Nano-Scale Characterization of Stress Corrosion Cracking in a Failed Alloy C-276 Component

Abstract

A failure analysis was performed on an alloy C-276 pull rod which underwent unexpected brittle, intergranular fracture after exposure to 280°C-300°C aqueous solutions designed to replicate secondary side environments in nuclear energy systems: Pb-containing alkaline (pH300°C 8.5-9.5), and sulfate-containing acidic solutions (pH280°C 3-5). The component was characterized using advanced electron microscopy methods to demonstrate the benefits of these techniques for determining the nanoscale chemical, mechanical, and material factors contributing to failure, and to provide insight into the mechanisms of stress corrosion cracking (SCC) responsible for failure. Site-specific transmission electron microscopy specimens containing crack tips were prepared using focused ion beam. Nanoscale chemical characterization methods revealed that Pb was present in some oxidized regions of cracks, suggesting that the element may be inhibiting or impairing the passivity of the Cr-rich oxide. Complementary nanoscale microstructural analysis was performed. At an intergranular to transgranular cracking mode transition, it was observed that the transgranular crack (and corrosion process) propagated along the (110) crystallographic plane.

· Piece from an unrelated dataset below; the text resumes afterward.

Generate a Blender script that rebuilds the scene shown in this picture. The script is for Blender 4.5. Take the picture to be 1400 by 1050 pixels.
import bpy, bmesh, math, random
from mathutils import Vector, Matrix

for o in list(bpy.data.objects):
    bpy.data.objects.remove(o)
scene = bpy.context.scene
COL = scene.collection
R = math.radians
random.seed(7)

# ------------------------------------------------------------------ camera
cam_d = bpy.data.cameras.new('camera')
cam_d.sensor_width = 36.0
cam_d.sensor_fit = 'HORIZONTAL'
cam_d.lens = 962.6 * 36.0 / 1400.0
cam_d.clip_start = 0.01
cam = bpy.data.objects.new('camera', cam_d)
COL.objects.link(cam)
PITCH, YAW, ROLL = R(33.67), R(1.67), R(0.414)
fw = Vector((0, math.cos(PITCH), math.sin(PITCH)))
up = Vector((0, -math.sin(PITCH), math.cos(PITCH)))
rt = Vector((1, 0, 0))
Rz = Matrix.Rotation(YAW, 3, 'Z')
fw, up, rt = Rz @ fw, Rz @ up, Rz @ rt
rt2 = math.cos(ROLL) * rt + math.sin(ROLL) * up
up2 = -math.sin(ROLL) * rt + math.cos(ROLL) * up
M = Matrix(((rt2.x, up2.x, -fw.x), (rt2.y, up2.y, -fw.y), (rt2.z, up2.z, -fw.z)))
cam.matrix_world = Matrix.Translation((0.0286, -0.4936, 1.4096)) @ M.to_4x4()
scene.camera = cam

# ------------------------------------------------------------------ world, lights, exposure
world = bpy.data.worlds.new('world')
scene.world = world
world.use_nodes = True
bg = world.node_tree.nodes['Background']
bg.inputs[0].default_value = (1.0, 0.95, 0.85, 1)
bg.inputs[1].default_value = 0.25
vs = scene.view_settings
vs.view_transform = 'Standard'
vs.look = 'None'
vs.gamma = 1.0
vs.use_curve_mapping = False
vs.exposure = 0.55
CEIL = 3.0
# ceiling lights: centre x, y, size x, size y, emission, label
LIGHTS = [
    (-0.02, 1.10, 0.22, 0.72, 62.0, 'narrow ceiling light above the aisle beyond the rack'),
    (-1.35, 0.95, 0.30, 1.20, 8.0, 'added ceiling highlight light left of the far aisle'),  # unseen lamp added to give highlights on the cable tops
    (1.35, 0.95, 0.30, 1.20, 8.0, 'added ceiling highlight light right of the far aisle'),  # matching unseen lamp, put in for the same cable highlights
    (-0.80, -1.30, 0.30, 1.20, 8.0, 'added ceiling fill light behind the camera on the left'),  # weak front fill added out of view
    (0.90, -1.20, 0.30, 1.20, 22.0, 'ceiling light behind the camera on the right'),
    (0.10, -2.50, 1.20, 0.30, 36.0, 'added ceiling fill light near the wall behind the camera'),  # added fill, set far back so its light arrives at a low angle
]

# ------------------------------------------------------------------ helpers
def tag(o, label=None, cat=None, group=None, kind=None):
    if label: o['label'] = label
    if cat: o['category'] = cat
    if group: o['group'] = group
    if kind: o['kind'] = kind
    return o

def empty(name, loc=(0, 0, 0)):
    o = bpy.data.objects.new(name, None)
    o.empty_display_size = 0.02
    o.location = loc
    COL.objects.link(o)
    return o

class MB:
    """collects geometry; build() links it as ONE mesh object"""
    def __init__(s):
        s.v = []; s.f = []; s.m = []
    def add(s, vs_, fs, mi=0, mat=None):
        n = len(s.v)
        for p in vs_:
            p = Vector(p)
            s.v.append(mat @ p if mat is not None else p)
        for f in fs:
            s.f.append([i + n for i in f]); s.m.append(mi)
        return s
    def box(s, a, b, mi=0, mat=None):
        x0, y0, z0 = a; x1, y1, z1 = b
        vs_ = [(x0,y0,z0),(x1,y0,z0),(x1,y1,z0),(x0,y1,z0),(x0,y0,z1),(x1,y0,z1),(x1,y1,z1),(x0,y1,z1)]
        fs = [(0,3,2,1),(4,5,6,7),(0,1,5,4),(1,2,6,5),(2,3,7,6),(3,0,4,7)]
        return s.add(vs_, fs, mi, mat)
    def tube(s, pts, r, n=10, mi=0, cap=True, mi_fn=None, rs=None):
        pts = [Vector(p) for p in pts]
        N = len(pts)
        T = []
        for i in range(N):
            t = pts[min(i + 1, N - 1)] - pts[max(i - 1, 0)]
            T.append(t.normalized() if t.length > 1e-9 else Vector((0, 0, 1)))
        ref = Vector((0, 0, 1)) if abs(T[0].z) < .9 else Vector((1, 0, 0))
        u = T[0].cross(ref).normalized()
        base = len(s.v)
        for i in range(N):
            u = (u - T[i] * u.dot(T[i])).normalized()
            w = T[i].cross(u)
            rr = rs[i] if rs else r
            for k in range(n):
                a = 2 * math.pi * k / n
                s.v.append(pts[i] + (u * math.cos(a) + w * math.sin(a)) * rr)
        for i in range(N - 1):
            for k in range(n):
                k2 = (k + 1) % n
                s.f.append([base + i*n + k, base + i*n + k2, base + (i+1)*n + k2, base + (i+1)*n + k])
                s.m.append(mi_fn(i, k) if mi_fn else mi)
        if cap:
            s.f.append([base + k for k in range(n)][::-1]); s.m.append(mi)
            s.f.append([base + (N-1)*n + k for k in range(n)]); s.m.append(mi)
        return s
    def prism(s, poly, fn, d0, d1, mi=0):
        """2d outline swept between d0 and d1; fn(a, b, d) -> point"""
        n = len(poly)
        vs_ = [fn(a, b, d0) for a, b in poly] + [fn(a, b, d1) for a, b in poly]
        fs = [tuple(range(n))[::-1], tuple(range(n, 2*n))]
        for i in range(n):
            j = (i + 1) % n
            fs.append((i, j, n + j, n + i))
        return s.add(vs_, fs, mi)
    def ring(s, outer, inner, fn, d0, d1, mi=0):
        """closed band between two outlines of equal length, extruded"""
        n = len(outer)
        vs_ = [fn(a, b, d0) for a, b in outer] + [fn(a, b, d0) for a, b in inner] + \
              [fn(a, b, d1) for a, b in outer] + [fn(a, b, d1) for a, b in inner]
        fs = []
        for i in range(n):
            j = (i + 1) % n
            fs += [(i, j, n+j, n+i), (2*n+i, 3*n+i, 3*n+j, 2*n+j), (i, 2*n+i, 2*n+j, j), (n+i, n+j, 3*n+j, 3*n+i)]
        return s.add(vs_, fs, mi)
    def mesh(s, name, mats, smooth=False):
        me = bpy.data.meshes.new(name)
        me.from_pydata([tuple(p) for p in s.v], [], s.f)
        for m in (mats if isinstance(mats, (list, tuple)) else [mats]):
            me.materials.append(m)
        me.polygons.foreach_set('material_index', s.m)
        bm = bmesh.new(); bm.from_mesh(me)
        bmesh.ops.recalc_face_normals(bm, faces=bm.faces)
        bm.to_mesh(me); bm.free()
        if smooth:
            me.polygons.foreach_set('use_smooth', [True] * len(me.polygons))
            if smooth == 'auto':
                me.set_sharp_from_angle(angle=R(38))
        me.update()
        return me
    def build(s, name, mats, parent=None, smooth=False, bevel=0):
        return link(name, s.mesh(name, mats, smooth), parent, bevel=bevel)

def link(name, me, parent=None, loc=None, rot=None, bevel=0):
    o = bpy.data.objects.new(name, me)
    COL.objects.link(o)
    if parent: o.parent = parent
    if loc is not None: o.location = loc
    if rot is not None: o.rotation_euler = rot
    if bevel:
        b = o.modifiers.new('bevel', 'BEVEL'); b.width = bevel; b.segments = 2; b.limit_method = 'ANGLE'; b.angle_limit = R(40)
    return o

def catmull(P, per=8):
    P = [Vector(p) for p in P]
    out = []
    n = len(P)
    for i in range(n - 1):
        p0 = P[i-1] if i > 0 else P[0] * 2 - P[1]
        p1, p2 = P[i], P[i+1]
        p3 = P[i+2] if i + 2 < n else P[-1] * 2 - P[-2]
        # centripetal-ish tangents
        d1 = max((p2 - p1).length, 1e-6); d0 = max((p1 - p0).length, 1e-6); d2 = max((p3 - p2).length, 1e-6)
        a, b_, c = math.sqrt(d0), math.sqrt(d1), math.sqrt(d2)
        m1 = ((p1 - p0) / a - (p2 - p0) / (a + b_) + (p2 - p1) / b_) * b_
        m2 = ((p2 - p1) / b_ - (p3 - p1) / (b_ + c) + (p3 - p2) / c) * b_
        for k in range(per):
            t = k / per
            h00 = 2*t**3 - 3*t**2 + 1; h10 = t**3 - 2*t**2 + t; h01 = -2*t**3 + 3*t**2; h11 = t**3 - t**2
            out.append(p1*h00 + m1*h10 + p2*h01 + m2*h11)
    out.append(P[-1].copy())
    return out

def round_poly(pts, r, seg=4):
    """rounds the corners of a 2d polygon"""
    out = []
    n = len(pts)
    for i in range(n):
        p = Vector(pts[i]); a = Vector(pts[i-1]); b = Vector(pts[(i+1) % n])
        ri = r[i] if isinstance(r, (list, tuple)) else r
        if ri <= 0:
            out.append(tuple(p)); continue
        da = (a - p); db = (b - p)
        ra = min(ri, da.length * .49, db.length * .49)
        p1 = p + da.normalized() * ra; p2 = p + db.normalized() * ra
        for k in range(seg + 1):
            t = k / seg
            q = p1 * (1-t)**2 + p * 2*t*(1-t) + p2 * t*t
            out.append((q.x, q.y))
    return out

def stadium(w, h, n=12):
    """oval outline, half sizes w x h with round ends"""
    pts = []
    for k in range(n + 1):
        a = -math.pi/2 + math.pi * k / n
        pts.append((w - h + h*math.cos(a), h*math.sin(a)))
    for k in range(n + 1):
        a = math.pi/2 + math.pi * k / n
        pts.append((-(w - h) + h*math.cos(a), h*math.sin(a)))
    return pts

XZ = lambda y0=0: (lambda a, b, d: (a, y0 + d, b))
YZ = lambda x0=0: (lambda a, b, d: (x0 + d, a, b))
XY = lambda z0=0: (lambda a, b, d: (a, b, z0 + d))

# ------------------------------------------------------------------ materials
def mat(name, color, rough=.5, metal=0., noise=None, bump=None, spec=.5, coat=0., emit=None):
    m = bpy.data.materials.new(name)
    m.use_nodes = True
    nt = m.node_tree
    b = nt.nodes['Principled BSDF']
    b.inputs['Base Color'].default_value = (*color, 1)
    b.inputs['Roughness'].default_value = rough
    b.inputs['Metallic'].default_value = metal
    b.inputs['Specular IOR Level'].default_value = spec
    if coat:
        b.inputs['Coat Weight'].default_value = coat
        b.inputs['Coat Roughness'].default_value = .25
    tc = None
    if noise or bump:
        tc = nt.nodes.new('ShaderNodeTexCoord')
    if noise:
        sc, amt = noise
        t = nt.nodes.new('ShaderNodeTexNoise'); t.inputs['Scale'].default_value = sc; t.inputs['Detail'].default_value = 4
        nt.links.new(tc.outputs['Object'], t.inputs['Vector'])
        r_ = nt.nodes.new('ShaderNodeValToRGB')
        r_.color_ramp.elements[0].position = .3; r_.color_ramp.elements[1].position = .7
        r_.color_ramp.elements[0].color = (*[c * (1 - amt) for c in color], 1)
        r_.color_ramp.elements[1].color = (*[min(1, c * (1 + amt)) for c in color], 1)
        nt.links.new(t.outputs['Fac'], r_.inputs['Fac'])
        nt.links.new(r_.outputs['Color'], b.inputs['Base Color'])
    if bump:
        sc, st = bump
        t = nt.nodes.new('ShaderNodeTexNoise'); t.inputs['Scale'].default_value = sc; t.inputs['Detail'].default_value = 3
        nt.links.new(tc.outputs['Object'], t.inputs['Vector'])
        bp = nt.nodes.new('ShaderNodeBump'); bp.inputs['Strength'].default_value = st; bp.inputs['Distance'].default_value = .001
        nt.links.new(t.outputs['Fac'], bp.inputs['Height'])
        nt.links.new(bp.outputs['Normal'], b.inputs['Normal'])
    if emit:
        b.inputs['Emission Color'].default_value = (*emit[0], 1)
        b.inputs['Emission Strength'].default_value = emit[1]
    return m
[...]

Also, the cracking mode was highly dependent on the tensile stress direction relative to grain boundary orientation, the crystallographic orientation of grains and geometrically necessary dislocation structures. A comparison of results with proposed mechanisms for SCC of Ni alloys in similar environments are discussed; the highly directional nature of cracking is consistent with a slot-tunnel corrosion mechanism.